2014 qui s’achève laisse des questions en suspens. Mais fournit aussi des leçons à tirer des diverses situations de tension

 mali drapeau

 

Notre pays s’était programmé pour une évolution volontariste, il s’est retrouvé à chercher son chemin au milieu d’interrogations perturbantes. Le scénario de notre vie nationale, tel qu’il s’est écrit tout au long de l’année 2014, diverge sur toute une série de séquences majeures de ce que prévoyaient les autorités et de ce qu’espéraient les populations. Des balises, supposées être solidement arrimées, ont été déplacées et leur mouvement a entraîné une série de dérèglements dont nous n’avons pas encore tout à fait émergé. Il faudra donc trouver en 2015 des réponses à un certain nombre d’incertitudes dont le traitement n’est pas toujours des plus évidents. Il faudra aussi dégager les arguments justes et les gestes idoines pour apaiser une opinion publique qui se trouve aujourd’hui engagée dans des débats dont elle n’a pas été instruite de toutes les subtilités et qui a choisi la posture du raidissement sur ce qu’elle considère comme des points de principes non négociables. Il faudra également s’assurer que l’embellie financière qui pointe ces dernières semaines puisse réalimenter la légendaire résilience malienne, car cette dernière n’a jamais paru aussi désarmée qu’actuellement.

Il faut surtout éviter que notre pays ne se dépouille de cette faculté peu commune qu’il a démontrée de ne jamais abdiquer de l’espoir, même dans les heures les plus difficiles de son histoire moderne. Si jamais cette faculté s’estompait, disparaîtrait avec elle alors la volonté de se sauver ensemble et s’imposerait une mortifère constellation de communautarismes, de corporatismes, d’égoïsmes et d’individualismes. Une telle éventualité ne relève pas de la pure spéculation intellectuelle. Sa concrétisation peut être amenée par un facteur déterminant : le retard de l’Etat à donner les réponses rassurantes et surtout convaincantes attendues par les simples citoyens sur leur proche avenir. Dans le cas où ces réponses ne viendraient pas assez vite, le Malien moyen se jugerait alors en droit d’élaborer sa propre stratégie de survie, quitte à se mettre en porte-à-faux avec l’intérêt national.

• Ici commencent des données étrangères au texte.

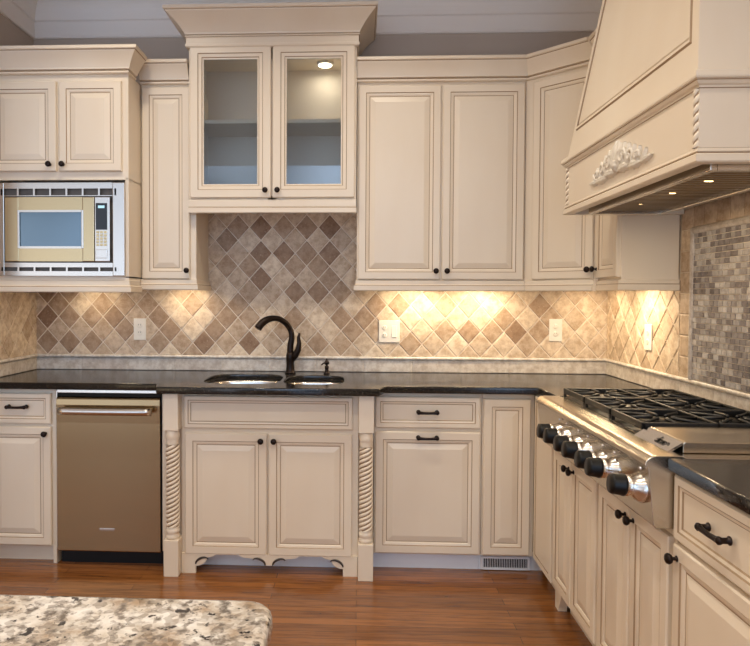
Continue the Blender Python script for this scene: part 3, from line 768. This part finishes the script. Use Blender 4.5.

Un tel comportement apporterait de mauvaises solutions à de vrais problèmes, mais il aurait de fortes chances de prospérer puisqu’il ne trouverait pas en face de lui une puissance publique assez forte pour contrarier son expression. Au vu de l’état d’esprit qui prévaut de manière quasi générale dans notre pays, la première urgence, à notre avis, est de sortir le plus rapidement possible de l’imbroglio qu’est devenu le traitement politique du problème du Nord du Mali. Nous précisons « traitement politique », car le volet sécuritaire présente d’autres complexités qui devront être résolues lorsque sera conclu un traité de paix. En attendant, sur le dossier des négociations, il y a pour les autorités maliennes une triple difficulté à surmonter.

 

SOUS UN AUTRE ORDONNANCEMENT. La première est qu’elles ignorent quand et à quelles conditions les groupes armés réunis au sein de la Coordination accepteront de venir sur une ligne réaliste de négociation. Il faudrait en effet que le MNLA, qui fournit les éléments de langage aux autres groupes, s’extraie d’un piège dans lequel il s’est lui-même enferré. Car il avait présenté aux populations de Kidal l’option de l’indépendance comme un choix entériné par la France de Nicolas Sarkozy et considéré avec un œil favorable par la communauté internationale. Même après avoir signé les accords préliminaires de Ouagadougou qui avaient reconnu la nécessité de respecter l’intégrité territoriale du Mali, le Mouvement s’était gardé de se dédire entièrement auprès de ceux qu’il avait ralliés à son projet indépendantiste et avait sorti la fameuse construction fédéraliste qu’il défendait encore lors des travaux de la phase III des pourparlers d’Alger.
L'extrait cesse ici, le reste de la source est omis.